Exercise brief: Filter this material down to the lines that hold "scene", copying each one.

— Start Stored data —

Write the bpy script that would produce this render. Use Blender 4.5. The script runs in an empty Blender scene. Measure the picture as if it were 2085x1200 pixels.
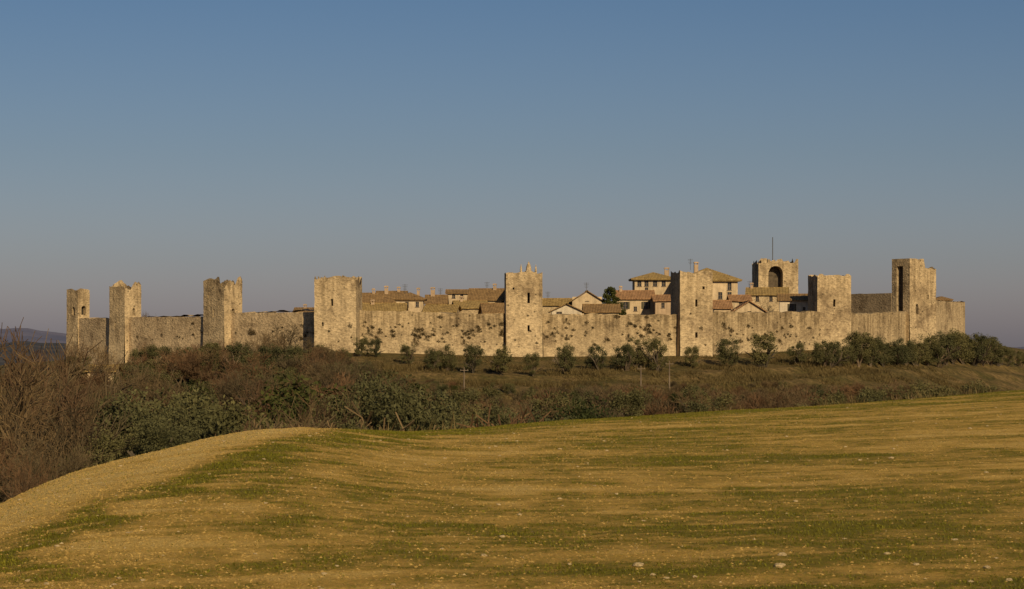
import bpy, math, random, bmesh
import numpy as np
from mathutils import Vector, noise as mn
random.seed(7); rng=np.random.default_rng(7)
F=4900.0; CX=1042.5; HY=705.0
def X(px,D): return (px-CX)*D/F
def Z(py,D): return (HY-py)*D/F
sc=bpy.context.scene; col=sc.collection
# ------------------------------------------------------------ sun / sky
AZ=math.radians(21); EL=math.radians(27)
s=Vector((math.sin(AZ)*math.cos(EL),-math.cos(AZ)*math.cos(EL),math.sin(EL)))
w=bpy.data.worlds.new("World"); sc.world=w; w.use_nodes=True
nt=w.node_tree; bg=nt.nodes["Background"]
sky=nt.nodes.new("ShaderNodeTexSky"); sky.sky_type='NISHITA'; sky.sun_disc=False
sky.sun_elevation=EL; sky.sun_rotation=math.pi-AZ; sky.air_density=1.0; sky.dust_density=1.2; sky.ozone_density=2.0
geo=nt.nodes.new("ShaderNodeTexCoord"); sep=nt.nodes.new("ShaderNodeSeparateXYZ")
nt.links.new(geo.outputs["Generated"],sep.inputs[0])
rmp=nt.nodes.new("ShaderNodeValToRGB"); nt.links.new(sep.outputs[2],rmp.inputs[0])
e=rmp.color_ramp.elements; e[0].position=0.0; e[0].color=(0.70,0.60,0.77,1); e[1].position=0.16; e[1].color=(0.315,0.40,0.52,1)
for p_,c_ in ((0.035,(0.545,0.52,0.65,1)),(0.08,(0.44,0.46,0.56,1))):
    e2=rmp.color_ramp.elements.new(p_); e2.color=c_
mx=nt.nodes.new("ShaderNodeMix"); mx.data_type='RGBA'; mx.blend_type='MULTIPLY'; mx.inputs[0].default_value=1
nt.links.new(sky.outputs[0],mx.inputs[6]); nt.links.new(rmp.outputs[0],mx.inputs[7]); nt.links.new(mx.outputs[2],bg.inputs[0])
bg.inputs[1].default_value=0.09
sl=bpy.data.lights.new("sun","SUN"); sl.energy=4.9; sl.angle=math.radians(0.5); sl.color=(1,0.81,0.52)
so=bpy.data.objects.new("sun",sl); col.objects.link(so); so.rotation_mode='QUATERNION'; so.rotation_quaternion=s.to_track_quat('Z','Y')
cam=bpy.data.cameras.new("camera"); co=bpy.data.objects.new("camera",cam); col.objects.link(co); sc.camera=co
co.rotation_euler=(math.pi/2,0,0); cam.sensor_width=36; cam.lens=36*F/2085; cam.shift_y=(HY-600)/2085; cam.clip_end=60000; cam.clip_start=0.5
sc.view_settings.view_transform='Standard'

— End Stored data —

Result:
Write the bpy script that would produce this render. Use Blender 4.5. The script runs in an empty Blender scene. Measure the picture as if it were 2085x1200 pixels.
sc=bpy.context.scene; col=sc.collection